TASK INSTRUCTIONS
Go through the material below, count the lines with the word "Blender", and reply with the count alone.

***

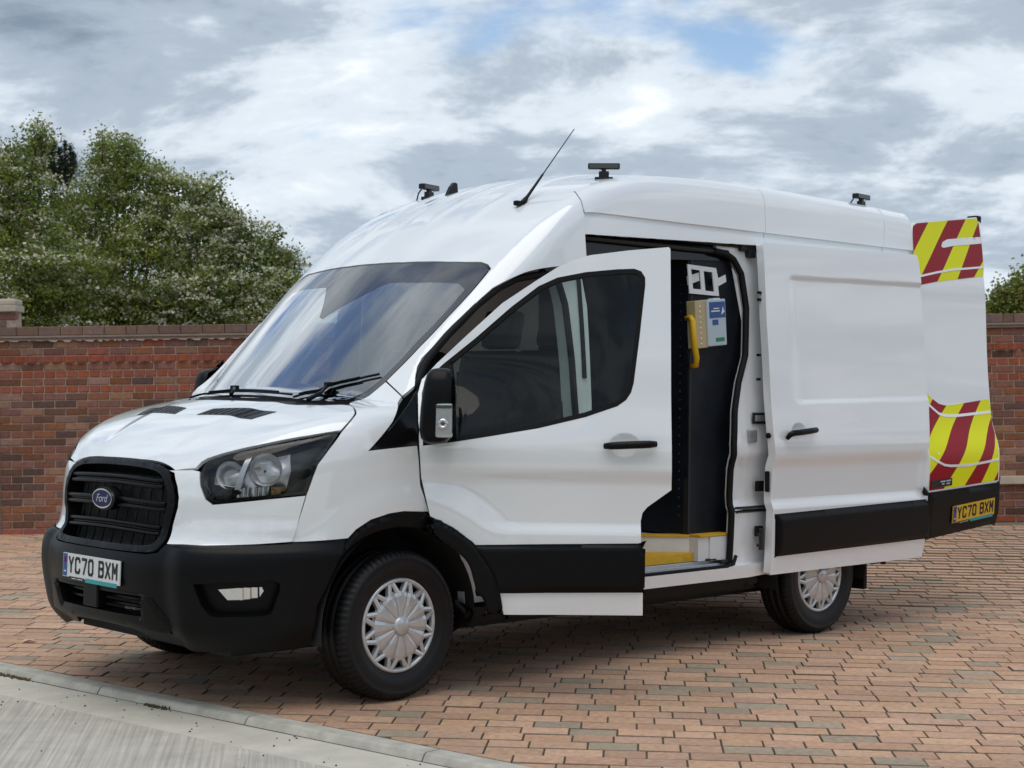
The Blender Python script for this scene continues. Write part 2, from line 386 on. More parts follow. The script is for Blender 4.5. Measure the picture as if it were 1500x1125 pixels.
def panel(name, kind, outline, m, parent=None, holes=(), h=.025, off=None, bulge=None, thick=.018, side=1, org=(0, 0, 0), ch=0, hch=0, back=None, okind=None):
    """a body panel: an outline in the parameters of one of the base surfaces, filled, laid on that surface with analytic normals and a turned-in edge.
    off: constant or f(P, U); bulge=(height, width): rises from the edge like a moulded trim"""
    fn, su, sv = BASES[kind]; sc = np.array([su, sv])
    loops = []
    for l, c in [(outline, ch)]+[(q, hch) for q in holes]:
        l = np.array(l, float)*sc
        if c: l = chaikin(l, c)
        loops.append(resample(l, h))
    allp = np.concatenate(loops); lo = allp.min(0); hi = allp.max(0)
    gx = np.arange(lo[0]+h*.37, hi[0], h); gy = np.arange(lo[1]+h*.41, hi[1], h)
    G = np.stack(np.meshgrid(gx, gy), -1).reshape(-1, 2)
    G = G[inside(G, loops)]
    if len(G): G = G[edge_dist(G, loops) > h*.45]
    ring = []
    if bulge:                                                     # extra rings so that the rounded edge is resolved
        pass
    U = np.concatenate([allp, G]); E = []; k = 0
    for l in loops: E += [(k+i, k+(i+1) % len(l)) for i in range(len(l))]; k += len(l)
    res = delaunay_2d_cdt([Vector(u) for u in U], E, [], 0, 1e-7, False)
    U = np.array([v[:] for v in res[0]]); T = np.array(res[2])
    T = T[inside(U[T].mean(1), loops)]
    used = np.unique(T); mp = np.full(len(U), -1); mp[used] = np.arange(len(used)); U = U[used]; T = mp[T]
    e = 1e-4
    def nrm(f, U):
        a = f(U+[e, 0])-f(U-[e, 0]); b = f(U+[0, e])-f(U-[0, e]); n = np.cross(a, b); n /= np.linalg.norm(n, axis=1)[:, None]+1e-12; return n
    n0 = nrm(fn, U[:1])[0]; c0 = fn(U[:1])[0]; gn = GRAD.get(kind)
    ctr = np.array([c0[0] if kind in 'XS' else AX, 0 if kind != 'T' else 5., Z0 if kind == 'X' else c0[2]])
    sg = 1. if n0 @ (c0-ctr) > 0 else -1.
    def full(U):
        P = fn(U)
        if off is None and not bulge: return P
        n = gn(P) if gn else nrm(fn, U)*sg; o = 0.
        if off is not None: o = o + (off(P, U) if callable(off) else off)
        if bulge:
            t = np.clip(edge_dist(U, loops)/bulge[1], 0, 1); o = o + bulge[0]*np.sqrt(1-(1-t)**2+1e-6)
        return P+n*np.reshape(o*np.ones(len(U)), (-1, 1))
    P = full(U); e = 6e-4 if bulge else 2e-4
    Nn = gn(P) if (gn and off is None and not bulge) else (gn(fn(U)) if gn and not callable(off) and not bulge else nrm(full, U)*sg)
    # orient triangles outward
    tn = np.cross(P[T[:, 1]]-P[T[:, 0]], P[T[:, 2]]-P[T[:, 0]])
    fl = (tn*Nn[T[:, 0]]).sum(1) < 0; T[fl] = T[fl][:, ::-1]
    # turned-in edge
    ed = {}
    for t in T:
        for i in range(3):
            a, b = int(t[i]), int(t[(i+1) % 3]); ed[(a, b)] = ed.get((a, b), 0)+1
    be = [(a, b) for (a, b) in ed if (b, a) not in ed]
    V = [P]; NN = [Nn]; faces = T.tolist(); base = len(P)
    if thick and be:
        A = np.array(be); d = P[A[:, 1]]-P[A[:, 0]]; d /= np.linalg.norm(d, axis=1)[:, None]+1e-12
        outw = np.cross(d, (Nn[A[:, 0]]+Nn[A[:, 1]])/2); outw /= np.linalg.norm(outw, axis=1)[:, None]+1e-12
        acc = np.zeros_like(P); np.add.at(acc, A[:, 0], outw); np.add.at(acc, A[:, 1], outw)
        idx = np.unique(A); acc = acc[idx]; acc /= np.linalg.norm(acc, axis=1)[:, None]+1e-12
        m2 = {int(v): i for i, v in enumerate(idx)}; nb = len(idx)
        V += [P[idx], P[idx]-Nn[idx]*thick]; NN += [acc, acc]
        for a, b in be: faces.append([base+m2[b], base+m2[a], base+nb+m2[a], base+nb+m2[b]])
    V = np.concatenate(V); NN = np.concatenate(NN)
    if side < 0:
        V = V*[1, -1, 1]; NN = NN*[1, -1, 1]; faces = [f[::-1] for f in faces]
    me = bpy.data.meshes.new(name); me.from_pydata((V-np.array(org)).tolist(), [], faces); me.materials.append(m)
    me.polygons.foreach_set('use_smooth', [True]*len(me.polygons)); me.update()
    me.normals_split_custom_set_from_vertices(NN.tolist())
    o = link_mesh(name, me, parent)
    if okind: o['kind'] = okind
    return o
def surf_pts(kind, pts, off=0., side=1):
    fn, su, sv = BASES[kind]; U = np.array(pts, float)*[su, sv]; e = 1e-4
    P = fn(U); a = fn(U+[e, 0])-fn(U-[e, 0]); b = fn(U+[0, e])-fn(U-[0, e]); n = np.cross(a, b); n /= np.linalg.norm(n, axis=1)[:, None]
    n *= np.sign((n*(P-np.array([.3 if kind[0] == 'C' else 0, 0, .9])*[1, 0, 1]-np.stack([P[:, 0]*(kind[0] != 'C'), 0*P[:, 0], 0*P[:, 0]], -1))).sum(1))[:, None]
    P = P+n*np.reshape(off*np.ones(len(P)), (-1, 1))
    return (P*[1, side, 1], n*[1, side, 1])
def dens(pts, h=.03, closed=False):
    p = np.array(pts, float); out = []
    q = np.roll(p, -1, 0) if closed else p[1:]
    for a, b in zip(p, q):
        k = max(1, int(np.linalg.norm(b-a)/h)); out += [a+(b-a)*i/k for i in range(k)]
    if not closed: out.append(p[-1])
    return np.array(out)

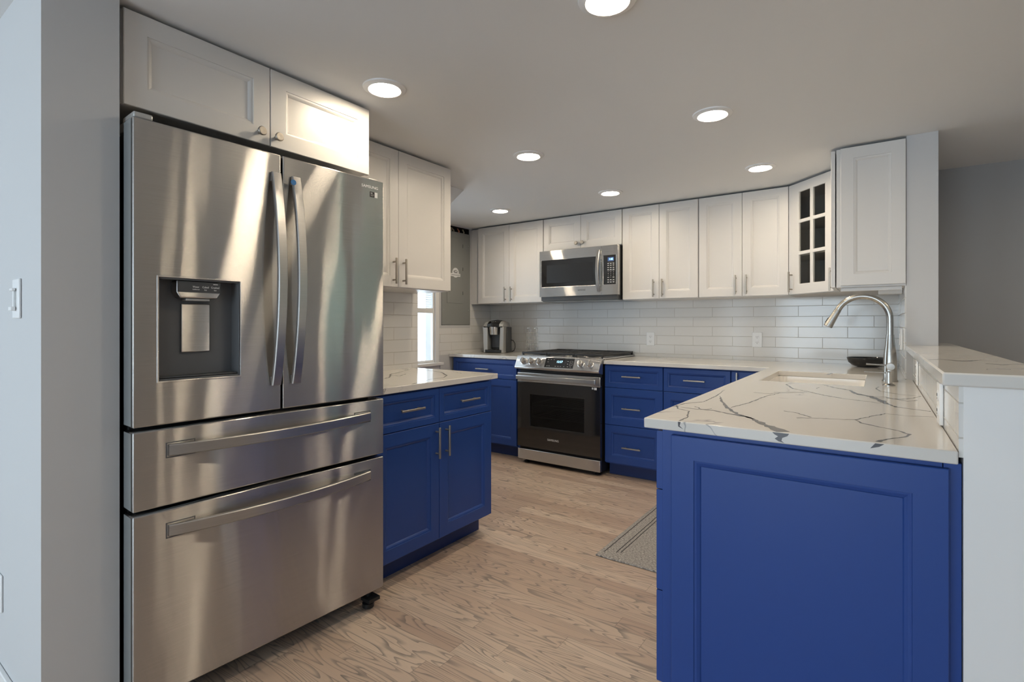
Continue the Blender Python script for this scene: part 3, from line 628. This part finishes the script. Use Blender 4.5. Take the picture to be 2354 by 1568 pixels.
# ================================================================== OUTLETS AND SWITCHES
def outlet(label, loc, rz, cat='outlet', name='wall_outlet', d=.006, s=1.0):
    t = thing(name, label, cat, loc, rz)
    box('plate', 'plastic', (-.036*s, .036*s, -d, -.0005, -.058*s, .058*s), t, .0025)
    for z in (-.0215*s, .0215*s):
        f = MB().lathe([(.0005,-d-.002),(.0155*s,-d-.002),(.0155*s,-d+.0005),(.0005,-d+.0005)], (0,0,z), 20, 'y').build('socket', 'plastic', t)
        MB().box(-.007*s,-.005*s,-d-.0026,-d-.002,z-.002,z+.006*s).box(.005*s,.007*s,-d-.0026,-d-.002,z-.002,z+.006*s).box(-.002*s,.002*s,-d-.0026,-d-.002,z-.010*s,z-.006*s).build('slots', 'black', f)
    return t
outlet('white double outlet on the backsplash just right of the range', (-1.622, YB, 1.070), 0)
outlet('white double outlet on the backsplash under the second right upper cabinet', (-.765, YB, 1.078), 0)
outlet('white outlet standing proud of the pony wall tile near the front end', (.150, 1.885, .978), -90, d=.010)
outlet('small white plate in place of glossy highlights on the pony wall tile far behind the faucet', (.150, 2.95, .985), -90, d=.007)  # added plate, draws the glossy highlights of the tile as an outlet
t = thing('wall_switch', 'narrow white switch on the short side wall behind the faucet', 'switch', (.117, 3.62, 1.115), -90)
box('plate', 'plastic', (-.036, .036, -.012, -.0005, -.058, .058), t, .0025); box('rocker', 'plastic', (-.016, .016, -.016, -.0125, -.033, .033), t, .002)
t = thing('dimmer_switch', 'white slide dimmer switch on the bright wall at the left edge', 'switch', (-2.060, .403, 1.275), 0)
box('plate', 'plastic', (-.036, .036, -.007, -.0005, -.058, .058), t, .003); box('track', 'silver', (-.008, .008, -.009, -.0072, -.03, .03), t, .001)
box('slider', 'plastic', (-.014, .014, -.020, -.0092, -.036, -.024), t, .002); box('rocker', 'plastic', (-.014, .014, -.018, -.0092, .022, .030), t, .002)
outlet('white outlet low on the bright wall at the left edge', (-2.275, .403, .352), 0)

# ================================================================== ELECTRICAL PANEL
t = thing('electrical_panel', 'grey metal breaker panel with a white sticker, let into the far left wall', 'electrical panel', (XL, PY0, PZ0), 90)
PW, PH = PY1-PY0, PZ1-PZ0
MB().box(-.02, PW+.02, .1215, .127, -.02, PH+.004).box(.004,.010,.012,.119,.004,PH-.004).box(PW-.010,PW-.004,.012,.119,.004,PH-.004).box(.010,PW-.010,.005,.105,.0005,.004).box(.010,PW-.010,.012,.105,PH-.0045,PH-.001).build('back_box', 'void', t)
cov = box('cover', 'panel', (.003, PW-.003, -.004, .004, .003, .918), t, .002)
box('panel_door', 'panel', (.075, PW-.115, -.0075, -.0045, .215, .86), cov, .0015)
for x, z in ((.03,.15), (PW-.03,.15), (PW-.03,.80)): MB().lathe([(.0005,-.003),(.004,-.002),(.005,0)], (x,-.004,z), 12, 'y').build('screw', 'silver', cov)
for z in (.30, .54, .77): box('door_catch', 'text_d', (PW-.125, PW-.117, -.010, -.0078, z, z+.035), cov, .001)
st = MB().lathe([(.0005,-.0008),(.048,-.0008),(.048,0)], (.195,-.0078,.515), 36, 'y').box(.125,.265,-.0085,-.0078,.478,.508).build('sticker', 'text_w', cov)
st['label'] = 'round white sticker with a roof emblem and a banner'
MB().prism([(.160,.522),(.178,.537),(.186,.531),(.198,.543),(.212,.530),(.218,.533),(.230,.522),(.214,.527),(.198,.535),(.182,.524)], 'y', -.0092, -.0086).prism([(.168,.512),(.222,.512),(.216,.520),(.176,.519)], 'y', -.0092, -.0086).box(.136,.254,-.0092,-.0086,.490,.494).build('emblem', 'text_d', st)
for k, (x, dx, mt) in enumerate(((.16,.03,'wire_w'), (.235,-.03,'wire_w'), (.285,.015,'wire_r'), (.35,.03,'wire_w'))):
    MB().tube([(x,.05,.85),(x+dx*.3,.04,.90),(x+dx*.7,.035,.94),(x+dx,.06,PH-.006)], .007, 8).build('cable', mt, t)

# ================================================================== SMALL COUNTER THINGS
# coffee maker, faces the room (-y)
t = thing('coffee_maker', 'silver and black single cup coffee maker in the far left corner', 'coffee maker', (-3.125, 4.155, .9155), 14)
t.scale = (1, 1, 1.09)
for s in (-1, 1):
    x0, x1 = (-.105, -.058) if s < 0 else (.062, .108)
    m = MB().prism([(x0,0),(x1,0),(x1+.004*s,.24),(x0-.006*0+.010*s*(1 if s<0 else 1),.24)], 'y', -.09, .10)
    m.build('side_shell', 'silver', t, bevel=.006)
MB().box(-.057,.061,.0,.10,.03,.255).build('back_wall', 'black', t, bevel=.004)
box('cup_recess', 'darkgrey', (-.052,.056,-.006,-.0005,.045,.17), t, .003)
m = MB(); sec = []
for y, zz, w in ((-.096,.243,.098),(-.09,.262,.102),(-.05,.285,.104),(.02,.294,.104),(.09,.284,.102),(.10,.262,.10)):
    sec.append([(-w-.004+.0,y,.2405),(-w,y,zz-.012),(-w*.75,y,zz-.002),(0,y,zz+.004),(w*.75,y,zz-.002),(w,y,zz-.012),(w+.004,y,.2405)])
m.sweep(sec).build('lid', 'silver', t, ang=50)
m = MB(); sec = []
for y, zz in ((-.099,.236),(-.094,.264),(-.05,.2885),(.03,.2975)):
    sec.append([(-.062,y,.24),(-.062,y,zz-.004),(0,y,zz+.005),(.066,y,zz-.004),(.066,y,.24)])
top_ = m.sweep(sec).build('button_panel', 'black_gloss', t, ang=50)
MB().box(-.03,-.018,-.075,-.068,.281,.2845).box(-.010,.002,-.075,-.068,.282,.2855).box(.012,.024,-.075,-.068,.282,.2855).build('buttons', 'text_g', top_)
MB().lathe([(.0005,.165),(.048,.165),(.050,.17),(.052,.205),(.055,.21),(.055,.236),(.0005,.236)], (.001,-.055,0), 28).build('brew_head', 'steel_flat', t)
MB().box(-.085,.088,-.10,-.0,.003,.028).build('drip_tray', 'black', t, bevel=.004)
MB().box(.1095,.124,-.02,.10,.004,.235).build('water_tank', 'darkgrey', t, bevel=.006)
MB().tube([(.118,.08,.115),(.15,.075,.11),(.168,.07,.085),(.172,.07,.05),(.16,.075,.018),(.13,.09,.0065)], .0035, 8).build('cord', 'black', t)

# chrome wire rack
t = thing('wire_rack', 'chrome wire pod rack on the worktop left of the range', 'wire rack', (-2.70, 4.16, .9155), 8); t.scale = (1, 1, 1.2)
for s in (-1, 1):
    x = s*.038
    pts = [(x-.012,-.018,.006)] + [(x-.012,-.018,.06*k) for k in range(1,4)] + [(x-.012+.012*(1-math.cos(a)),-.018,.195+.012*math.sin(a)) for a in (math.pi*k/6 for k in range(7))] + [(x+.012,-.018,.06*k) for k in (3,2,1)] + [(x+.012,-.018,.006)]
    MB().tube(pts, .0022, 8).build('upright', 'chrome', t)
    pts2 = [(p[0], .018, p[2]) for p in pts]; MB().tube(pts2, .0022, 8).build('upright', 'chrome', t)
for k in range(6):
    z = .024 + k*.029
    MB().tube([(-.058,-.028,z),(.058,-.028,z),(.058,.028,z),(-.058,.028,z)], .002, 8, closed=True).build('ring', 'chrome', t)
MB().tube([(-.05,-.03,.003),(.05,-.03,.003),(.05,.03,.003),(-.05,.03,.003)], .003, 8, closed=True).box(-.05,.05,-.03,.03,.0035,.006).build('base', 'chrome', t)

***

CORRECT RESULT
2